(begin)

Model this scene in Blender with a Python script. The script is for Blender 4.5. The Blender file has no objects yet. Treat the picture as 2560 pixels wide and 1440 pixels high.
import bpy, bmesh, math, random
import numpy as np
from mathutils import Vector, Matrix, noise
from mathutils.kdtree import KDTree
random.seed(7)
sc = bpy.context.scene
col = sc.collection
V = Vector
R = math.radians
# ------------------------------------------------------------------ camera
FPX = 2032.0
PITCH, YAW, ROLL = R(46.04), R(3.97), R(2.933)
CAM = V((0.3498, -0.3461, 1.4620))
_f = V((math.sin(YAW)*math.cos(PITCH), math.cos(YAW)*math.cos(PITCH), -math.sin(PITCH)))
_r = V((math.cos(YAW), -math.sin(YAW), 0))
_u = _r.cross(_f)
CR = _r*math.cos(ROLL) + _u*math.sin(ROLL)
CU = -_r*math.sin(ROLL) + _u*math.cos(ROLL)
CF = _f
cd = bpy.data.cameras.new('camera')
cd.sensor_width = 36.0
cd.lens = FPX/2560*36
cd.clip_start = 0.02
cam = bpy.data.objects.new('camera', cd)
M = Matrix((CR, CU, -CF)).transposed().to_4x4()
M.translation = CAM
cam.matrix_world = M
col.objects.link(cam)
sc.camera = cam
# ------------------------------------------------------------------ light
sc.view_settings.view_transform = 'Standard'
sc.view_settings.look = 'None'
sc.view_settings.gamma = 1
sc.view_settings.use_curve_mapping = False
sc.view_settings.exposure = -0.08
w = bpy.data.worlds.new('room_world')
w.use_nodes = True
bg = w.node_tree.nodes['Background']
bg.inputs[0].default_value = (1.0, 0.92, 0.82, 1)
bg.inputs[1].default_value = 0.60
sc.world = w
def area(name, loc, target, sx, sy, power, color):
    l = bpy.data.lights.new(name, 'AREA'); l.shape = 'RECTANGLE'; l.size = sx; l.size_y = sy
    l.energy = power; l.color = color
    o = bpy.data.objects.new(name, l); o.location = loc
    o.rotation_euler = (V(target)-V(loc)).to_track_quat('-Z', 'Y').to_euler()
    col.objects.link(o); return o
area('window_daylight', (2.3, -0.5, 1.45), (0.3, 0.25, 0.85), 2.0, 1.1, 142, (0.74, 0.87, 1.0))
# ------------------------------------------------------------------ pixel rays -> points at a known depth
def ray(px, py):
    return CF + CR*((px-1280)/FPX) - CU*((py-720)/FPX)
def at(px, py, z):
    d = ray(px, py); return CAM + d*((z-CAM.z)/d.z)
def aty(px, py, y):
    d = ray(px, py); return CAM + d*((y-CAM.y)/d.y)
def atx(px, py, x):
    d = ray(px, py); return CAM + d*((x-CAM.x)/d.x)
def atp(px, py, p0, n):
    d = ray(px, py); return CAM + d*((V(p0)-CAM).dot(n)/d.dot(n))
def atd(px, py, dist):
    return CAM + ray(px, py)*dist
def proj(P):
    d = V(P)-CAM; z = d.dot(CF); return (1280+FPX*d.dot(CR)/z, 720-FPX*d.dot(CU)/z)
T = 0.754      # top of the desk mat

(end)

◆ **Given task**
Quote each line of the data above exactly as written.

◆ **Right answer**
Model this scene in Blender with a Python script. The script is for Blender 4.5. The Blender file has no objects yet. Treat the picture as 2560 pixels wide and 1440 pixels high.
import bpy, bmesh, math, random
import numpy as np
from mathutils import Vector, Matrix, noise
from mathutils.kdtree import KDTree
random.seed(7)
sc = bpy.context.scene
col = sc.collection
V = Vector
R = math.radians
# ------------------------------------------------------------------ camera
FPX = 2032.0
PITCH, YAW, ROLL = R(46.04), R(3.97), R(2.933)
CAM = V((0.3498, -0.3461, 1.4620))
_f = V((math.sin(YAW)*math.cos(PITCH), math.cos(YAW)*math.cos(PITCH), -math.sin(PITCH)))
_r = V((math.cos(YAW), -math.sin(YAW), 0))
_u = _r.cross(_f)
CR = _r*math.cos(ROLL) + _u*math.sin(ROLL)
CU = -_r*math.sin(ROLL) + _u*math.cos(ROLL)
CF = _f
cd = bpy.data.cameras.new('camera')
cd.sensor_width = 36.0
cd.lens = FPX/2560*36
cd.clip_start = 0.02
cam = bpy.data.objects.new('camera', cd)
M = Matrix((CR, CU, -CF)).transposed().to_4x4()
M.translation = CAM
cam.matrix_world = M
col.objects.link(cam)
sc.camera = cam
# ------------------------------------------------------------------ light
sc.view_settings.view_transform = 'Standard'
sc.view_settings.look = 'None'
sc.view_settings.gamma = 1
sc.view_settings.use_curve_mapping = False
sc.view_settings.exposure = -0.08
w = bpy.data.worlds.new('room_world')
w.use_nodes = True
bg = w.node_tree.nodes['Background']
bg.inputs[0].default_value = (1.0, 0.92, 0.82, 1)
bg.inputs[1].default_value = 0.60
sc.world = w
def area(name, loc, target, sx, sy, power, color):
    l = bpy.data.lights.new(name, 'AREA'); l.shape = 'RECTANGLE'; l.size = sx; l.size_y = sy
    l.energy = power; l.color = color
    o = bpy.data.objects.new(name, l); o.location = loc
    o.rotation_euler = (V(target)-V(loc)).to_track_quat('-Z', 'Y').to_euler()
    col.objects.link(o); return o
area('window_daylight', (2.3, -0.5, 1.45), (0.3, 0.25, 0.85), 2.0, 1.1, 142, (0.74, 0.87, 1.0))
# ------------------------------------------------------------------ pixel rays -> points at a known depth
def ray(px, py):
    return CF + CR*((px-1280)/FPX) - CU*((py-720)/FPX)
def at(px, py, z):
    d = ray(px, py); return CAM + d*((z-CAM.z)/d.z)
def aty(px, py, y):
    d = ray(px, py); return CAM + d*((y-CAM.y)/d.y)
def atx(px, py, x):
    d = ray(px, py); return CAM + d*((x-CAM.x)/d.x)
def atp(px, py, p0, n):
    d = ray(px, py); return CAM + d*((V(p0)-CAM).dot(n)/d.dot(n))
def atd(px, py, dist):
    return CAM + ray(px, py)*dist
def proj(P):
    d = V(P)-CAM; z = d.dot(CF); return (1280+FPX*d.dot(CR)/z, 720-FPX*d.dot(CU)/z)
T = 0.754      # top of the desk mat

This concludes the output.